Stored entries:
Begin

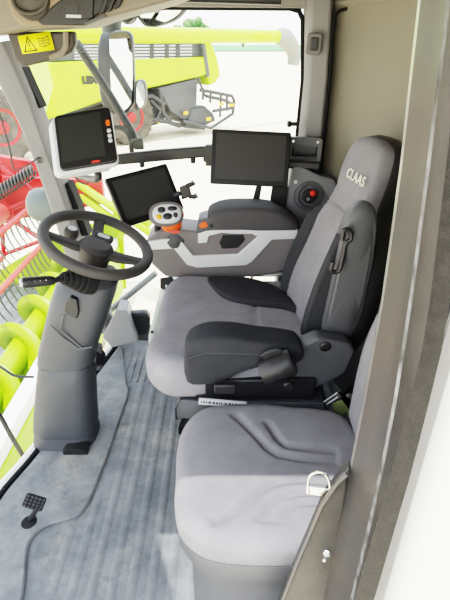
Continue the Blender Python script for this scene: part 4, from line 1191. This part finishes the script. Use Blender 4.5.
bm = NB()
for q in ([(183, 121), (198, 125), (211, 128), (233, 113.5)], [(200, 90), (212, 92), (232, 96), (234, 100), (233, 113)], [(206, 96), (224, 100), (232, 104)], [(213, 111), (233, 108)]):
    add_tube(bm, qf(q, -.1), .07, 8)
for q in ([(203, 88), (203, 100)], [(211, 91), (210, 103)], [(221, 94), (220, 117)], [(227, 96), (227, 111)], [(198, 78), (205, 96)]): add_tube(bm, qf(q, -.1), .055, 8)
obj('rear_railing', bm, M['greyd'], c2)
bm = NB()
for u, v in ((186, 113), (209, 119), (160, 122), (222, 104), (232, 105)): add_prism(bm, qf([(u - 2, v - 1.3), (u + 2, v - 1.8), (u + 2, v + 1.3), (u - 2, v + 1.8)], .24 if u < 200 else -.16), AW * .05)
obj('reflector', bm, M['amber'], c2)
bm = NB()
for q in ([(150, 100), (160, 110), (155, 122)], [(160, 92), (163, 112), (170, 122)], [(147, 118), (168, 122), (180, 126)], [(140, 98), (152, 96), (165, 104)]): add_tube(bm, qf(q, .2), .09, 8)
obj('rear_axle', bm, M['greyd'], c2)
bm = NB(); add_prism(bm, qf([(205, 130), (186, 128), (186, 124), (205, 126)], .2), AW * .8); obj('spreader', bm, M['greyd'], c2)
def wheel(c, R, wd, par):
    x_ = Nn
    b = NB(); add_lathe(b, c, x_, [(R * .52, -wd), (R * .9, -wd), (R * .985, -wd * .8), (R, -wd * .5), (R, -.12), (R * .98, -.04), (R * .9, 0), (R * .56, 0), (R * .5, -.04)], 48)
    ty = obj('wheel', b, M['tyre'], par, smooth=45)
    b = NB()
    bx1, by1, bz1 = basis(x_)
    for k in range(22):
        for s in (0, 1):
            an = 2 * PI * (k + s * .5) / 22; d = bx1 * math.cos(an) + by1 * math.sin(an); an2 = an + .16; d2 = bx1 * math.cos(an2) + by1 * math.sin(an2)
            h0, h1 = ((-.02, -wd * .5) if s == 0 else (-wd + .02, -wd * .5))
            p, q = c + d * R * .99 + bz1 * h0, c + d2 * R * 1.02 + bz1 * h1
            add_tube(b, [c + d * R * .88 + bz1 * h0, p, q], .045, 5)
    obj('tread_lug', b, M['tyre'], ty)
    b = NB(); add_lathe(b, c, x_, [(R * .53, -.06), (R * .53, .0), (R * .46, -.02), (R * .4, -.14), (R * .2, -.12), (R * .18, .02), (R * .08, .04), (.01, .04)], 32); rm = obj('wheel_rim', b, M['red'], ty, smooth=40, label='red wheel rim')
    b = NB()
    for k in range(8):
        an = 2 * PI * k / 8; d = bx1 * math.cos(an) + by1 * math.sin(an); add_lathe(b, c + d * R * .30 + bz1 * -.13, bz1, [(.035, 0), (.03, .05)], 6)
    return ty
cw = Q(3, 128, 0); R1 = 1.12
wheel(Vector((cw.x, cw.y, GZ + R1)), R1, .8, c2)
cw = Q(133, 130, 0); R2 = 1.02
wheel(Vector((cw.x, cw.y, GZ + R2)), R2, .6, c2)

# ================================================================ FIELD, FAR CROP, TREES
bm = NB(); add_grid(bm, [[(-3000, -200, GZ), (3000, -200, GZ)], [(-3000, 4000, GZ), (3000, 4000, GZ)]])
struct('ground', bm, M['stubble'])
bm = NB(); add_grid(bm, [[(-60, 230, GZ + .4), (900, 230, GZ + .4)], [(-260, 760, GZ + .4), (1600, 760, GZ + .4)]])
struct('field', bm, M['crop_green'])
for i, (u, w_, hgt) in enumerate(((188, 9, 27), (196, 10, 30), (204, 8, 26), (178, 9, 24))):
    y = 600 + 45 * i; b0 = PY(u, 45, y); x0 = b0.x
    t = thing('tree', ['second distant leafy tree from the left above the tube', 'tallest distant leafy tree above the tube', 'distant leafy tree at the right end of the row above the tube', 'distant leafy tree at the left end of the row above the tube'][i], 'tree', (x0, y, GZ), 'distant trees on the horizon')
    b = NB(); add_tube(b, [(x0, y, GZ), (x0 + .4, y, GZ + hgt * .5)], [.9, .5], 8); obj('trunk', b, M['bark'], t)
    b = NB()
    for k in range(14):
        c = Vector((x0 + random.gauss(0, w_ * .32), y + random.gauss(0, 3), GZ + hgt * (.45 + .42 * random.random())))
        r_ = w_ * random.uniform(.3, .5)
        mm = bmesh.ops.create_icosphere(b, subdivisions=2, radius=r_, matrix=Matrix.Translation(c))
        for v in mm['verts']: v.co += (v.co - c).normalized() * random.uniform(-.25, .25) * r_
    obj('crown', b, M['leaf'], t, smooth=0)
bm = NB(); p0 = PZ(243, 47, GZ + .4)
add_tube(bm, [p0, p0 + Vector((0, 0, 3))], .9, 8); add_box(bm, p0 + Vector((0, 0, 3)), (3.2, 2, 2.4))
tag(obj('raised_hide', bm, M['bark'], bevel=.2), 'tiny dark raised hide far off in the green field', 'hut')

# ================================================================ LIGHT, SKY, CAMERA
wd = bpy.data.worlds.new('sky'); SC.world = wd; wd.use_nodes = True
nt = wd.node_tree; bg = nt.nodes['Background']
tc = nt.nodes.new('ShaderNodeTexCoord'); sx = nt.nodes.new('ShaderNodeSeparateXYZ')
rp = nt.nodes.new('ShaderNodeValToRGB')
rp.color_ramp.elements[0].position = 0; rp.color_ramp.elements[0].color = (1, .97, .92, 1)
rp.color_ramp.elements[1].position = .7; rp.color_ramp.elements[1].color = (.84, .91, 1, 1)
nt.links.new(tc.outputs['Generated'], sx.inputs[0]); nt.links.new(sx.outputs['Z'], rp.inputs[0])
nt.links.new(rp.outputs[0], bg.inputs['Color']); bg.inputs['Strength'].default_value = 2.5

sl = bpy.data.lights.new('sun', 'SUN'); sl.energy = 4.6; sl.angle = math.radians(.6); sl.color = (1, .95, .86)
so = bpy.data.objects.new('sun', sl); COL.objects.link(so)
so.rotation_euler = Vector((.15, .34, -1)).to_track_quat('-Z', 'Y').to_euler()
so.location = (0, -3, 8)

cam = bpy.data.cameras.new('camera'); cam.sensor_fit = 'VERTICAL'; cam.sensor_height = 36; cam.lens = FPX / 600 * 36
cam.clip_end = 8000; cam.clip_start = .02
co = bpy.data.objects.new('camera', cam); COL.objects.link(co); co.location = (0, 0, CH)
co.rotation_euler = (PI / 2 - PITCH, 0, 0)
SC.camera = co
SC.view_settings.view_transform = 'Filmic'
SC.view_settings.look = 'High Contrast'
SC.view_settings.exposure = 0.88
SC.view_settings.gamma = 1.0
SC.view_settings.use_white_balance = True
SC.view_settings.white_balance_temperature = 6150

End
Begin

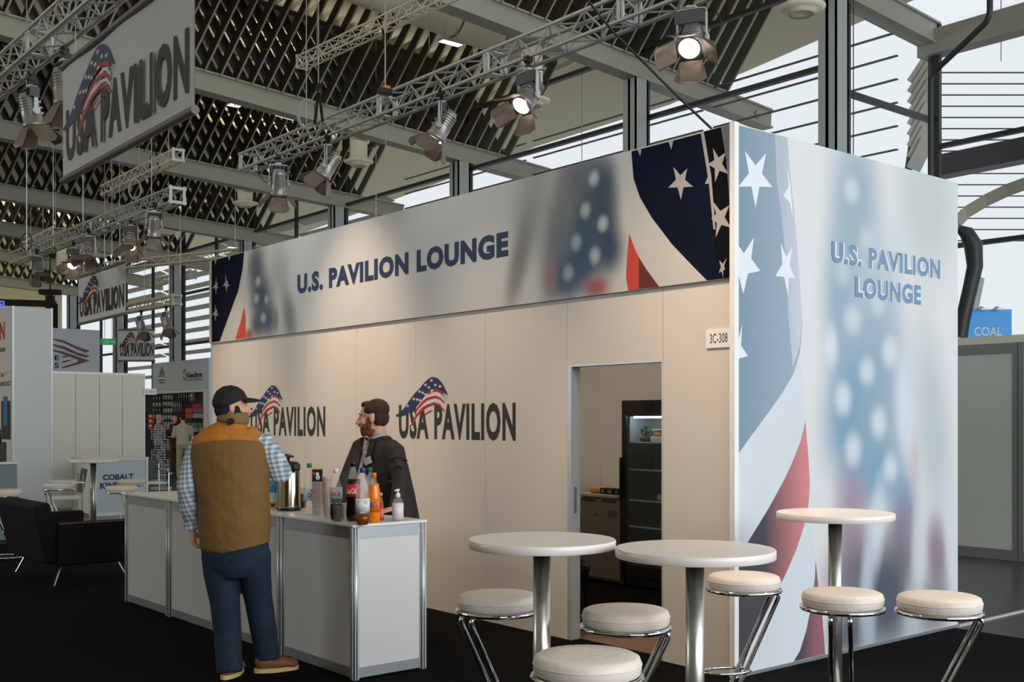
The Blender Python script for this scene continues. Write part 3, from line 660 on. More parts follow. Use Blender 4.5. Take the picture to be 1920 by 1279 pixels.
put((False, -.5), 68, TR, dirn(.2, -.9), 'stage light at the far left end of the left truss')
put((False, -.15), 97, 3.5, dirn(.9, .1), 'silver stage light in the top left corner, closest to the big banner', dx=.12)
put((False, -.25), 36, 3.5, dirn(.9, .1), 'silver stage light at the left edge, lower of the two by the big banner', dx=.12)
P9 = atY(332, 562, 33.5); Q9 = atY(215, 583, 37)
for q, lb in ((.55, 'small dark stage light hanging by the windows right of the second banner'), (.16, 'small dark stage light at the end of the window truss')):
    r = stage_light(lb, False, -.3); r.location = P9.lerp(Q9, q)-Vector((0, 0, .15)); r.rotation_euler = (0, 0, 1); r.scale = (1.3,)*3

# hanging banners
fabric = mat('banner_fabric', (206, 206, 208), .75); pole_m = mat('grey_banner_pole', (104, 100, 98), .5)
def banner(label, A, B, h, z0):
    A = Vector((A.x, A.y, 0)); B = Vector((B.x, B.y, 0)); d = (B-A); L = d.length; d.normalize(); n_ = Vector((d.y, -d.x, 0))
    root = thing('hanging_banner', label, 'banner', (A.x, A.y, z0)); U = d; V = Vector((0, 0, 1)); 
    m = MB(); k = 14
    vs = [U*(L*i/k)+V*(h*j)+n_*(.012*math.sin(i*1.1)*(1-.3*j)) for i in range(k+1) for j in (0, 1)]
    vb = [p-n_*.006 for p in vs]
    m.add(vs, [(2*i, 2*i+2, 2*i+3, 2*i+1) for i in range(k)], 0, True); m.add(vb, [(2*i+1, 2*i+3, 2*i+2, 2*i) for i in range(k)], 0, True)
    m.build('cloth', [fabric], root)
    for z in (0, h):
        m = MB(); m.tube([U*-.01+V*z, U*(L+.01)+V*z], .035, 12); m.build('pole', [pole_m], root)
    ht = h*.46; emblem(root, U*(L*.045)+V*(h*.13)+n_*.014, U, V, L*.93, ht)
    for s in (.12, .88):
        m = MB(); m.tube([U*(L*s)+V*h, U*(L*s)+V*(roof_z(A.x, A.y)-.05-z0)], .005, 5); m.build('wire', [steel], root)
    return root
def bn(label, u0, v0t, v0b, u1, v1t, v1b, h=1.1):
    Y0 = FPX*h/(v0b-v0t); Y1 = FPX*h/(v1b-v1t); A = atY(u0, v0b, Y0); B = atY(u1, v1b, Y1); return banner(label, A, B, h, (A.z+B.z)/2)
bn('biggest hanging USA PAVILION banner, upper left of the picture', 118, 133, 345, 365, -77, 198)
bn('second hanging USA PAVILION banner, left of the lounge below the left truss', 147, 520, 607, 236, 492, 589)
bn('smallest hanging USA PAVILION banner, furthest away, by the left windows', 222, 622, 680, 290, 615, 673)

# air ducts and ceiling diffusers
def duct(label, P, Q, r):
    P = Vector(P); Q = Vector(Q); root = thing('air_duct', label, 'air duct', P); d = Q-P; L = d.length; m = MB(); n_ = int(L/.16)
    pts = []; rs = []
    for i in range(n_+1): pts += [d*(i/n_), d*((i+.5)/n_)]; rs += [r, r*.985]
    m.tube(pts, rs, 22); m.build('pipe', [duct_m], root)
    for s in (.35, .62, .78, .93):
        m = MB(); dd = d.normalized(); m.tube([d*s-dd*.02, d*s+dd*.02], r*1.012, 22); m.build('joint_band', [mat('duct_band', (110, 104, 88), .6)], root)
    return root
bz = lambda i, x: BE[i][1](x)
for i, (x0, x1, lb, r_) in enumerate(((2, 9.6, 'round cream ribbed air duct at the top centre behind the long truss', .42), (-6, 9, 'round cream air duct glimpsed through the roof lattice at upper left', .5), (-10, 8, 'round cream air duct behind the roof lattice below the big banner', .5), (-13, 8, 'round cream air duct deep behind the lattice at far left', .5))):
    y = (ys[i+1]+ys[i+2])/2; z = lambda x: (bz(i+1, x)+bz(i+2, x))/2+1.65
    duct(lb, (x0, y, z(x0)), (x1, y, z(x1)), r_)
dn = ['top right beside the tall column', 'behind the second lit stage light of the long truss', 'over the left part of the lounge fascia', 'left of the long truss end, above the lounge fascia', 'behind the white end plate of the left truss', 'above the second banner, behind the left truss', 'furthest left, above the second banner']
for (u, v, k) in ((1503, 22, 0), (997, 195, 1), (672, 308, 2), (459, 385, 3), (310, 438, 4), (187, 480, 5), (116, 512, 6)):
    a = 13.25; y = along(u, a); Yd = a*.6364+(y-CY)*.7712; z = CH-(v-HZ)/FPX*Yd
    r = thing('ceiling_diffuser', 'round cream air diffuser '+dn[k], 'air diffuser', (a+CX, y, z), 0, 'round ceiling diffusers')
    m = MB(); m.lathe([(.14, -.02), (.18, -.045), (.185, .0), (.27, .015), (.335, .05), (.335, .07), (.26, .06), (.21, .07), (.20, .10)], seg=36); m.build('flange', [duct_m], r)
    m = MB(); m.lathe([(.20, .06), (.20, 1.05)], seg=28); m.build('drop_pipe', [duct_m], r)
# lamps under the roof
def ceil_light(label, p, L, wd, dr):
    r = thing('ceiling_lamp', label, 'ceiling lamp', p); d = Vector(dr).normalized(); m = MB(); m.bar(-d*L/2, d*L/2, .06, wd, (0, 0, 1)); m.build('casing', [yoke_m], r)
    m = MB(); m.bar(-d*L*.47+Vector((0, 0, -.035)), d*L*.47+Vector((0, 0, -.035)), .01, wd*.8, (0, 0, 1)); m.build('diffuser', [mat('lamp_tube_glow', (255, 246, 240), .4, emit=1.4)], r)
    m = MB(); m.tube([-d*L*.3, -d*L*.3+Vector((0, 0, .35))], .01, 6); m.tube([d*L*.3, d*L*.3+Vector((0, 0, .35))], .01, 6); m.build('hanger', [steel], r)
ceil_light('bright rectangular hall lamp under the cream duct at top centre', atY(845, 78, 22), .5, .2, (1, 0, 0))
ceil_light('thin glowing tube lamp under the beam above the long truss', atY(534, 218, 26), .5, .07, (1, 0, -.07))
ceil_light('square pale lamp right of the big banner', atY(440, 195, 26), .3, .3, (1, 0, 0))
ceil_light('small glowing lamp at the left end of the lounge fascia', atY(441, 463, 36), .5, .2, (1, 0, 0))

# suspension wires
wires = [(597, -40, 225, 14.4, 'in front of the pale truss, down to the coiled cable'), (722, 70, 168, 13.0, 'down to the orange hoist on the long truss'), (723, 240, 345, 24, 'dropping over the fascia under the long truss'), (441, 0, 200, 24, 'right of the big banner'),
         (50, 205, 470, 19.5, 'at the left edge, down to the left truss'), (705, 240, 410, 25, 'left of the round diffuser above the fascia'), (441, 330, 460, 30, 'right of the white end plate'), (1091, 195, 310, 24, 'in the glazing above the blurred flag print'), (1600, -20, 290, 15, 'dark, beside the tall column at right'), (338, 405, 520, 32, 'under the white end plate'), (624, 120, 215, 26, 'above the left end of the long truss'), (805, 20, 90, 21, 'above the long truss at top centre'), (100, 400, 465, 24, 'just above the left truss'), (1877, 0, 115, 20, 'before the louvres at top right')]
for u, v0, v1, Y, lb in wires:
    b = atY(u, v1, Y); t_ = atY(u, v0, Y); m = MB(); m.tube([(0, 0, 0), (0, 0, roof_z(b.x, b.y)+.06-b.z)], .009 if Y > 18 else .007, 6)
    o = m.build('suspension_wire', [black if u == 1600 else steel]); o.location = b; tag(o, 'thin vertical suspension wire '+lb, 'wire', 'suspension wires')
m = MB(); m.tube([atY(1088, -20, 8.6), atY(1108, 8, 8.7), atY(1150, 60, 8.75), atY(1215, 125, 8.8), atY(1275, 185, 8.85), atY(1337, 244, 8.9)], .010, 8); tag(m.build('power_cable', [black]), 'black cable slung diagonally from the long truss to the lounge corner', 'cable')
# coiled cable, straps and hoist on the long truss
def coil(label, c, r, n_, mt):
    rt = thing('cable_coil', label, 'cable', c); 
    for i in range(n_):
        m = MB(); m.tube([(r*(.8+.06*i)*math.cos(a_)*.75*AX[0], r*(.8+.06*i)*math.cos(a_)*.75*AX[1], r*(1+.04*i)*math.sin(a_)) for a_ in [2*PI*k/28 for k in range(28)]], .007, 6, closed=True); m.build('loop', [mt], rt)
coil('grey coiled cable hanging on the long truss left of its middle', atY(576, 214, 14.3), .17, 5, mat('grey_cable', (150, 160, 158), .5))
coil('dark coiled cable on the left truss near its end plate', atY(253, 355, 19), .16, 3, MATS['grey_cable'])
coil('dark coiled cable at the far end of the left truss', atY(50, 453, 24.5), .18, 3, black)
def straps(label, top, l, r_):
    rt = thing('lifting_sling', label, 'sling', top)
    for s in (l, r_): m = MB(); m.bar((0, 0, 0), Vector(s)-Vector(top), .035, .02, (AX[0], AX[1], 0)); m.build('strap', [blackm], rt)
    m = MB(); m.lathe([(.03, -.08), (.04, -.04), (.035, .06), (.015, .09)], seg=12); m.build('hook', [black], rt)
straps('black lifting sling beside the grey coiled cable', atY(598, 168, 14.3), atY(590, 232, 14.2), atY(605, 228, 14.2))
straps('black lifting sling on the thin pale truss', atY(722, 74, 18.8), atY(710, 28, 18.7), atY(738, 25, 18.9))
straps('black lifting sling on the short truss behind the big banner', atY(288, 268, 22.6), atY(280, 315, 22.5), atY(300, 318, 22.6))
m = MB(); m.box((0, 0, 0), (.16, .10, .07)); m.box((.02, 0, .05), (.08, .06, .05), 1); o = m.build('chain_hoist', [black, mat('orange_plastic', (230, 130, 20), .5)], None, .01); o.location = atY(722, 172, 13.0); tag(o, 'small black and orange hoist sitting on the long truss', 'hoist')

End

List each line in the listing that contains the string "picture".

The Blender Python script for this scene continues. Write part 3, from line 660 on. More parts follow. Use Blender 4.5. Take the picture to be 1920 by 1279 pixels.
bn('biggest hanging USA PAVILION banner, upper left of the picture', 118, 133, 345, 365, -77, 198)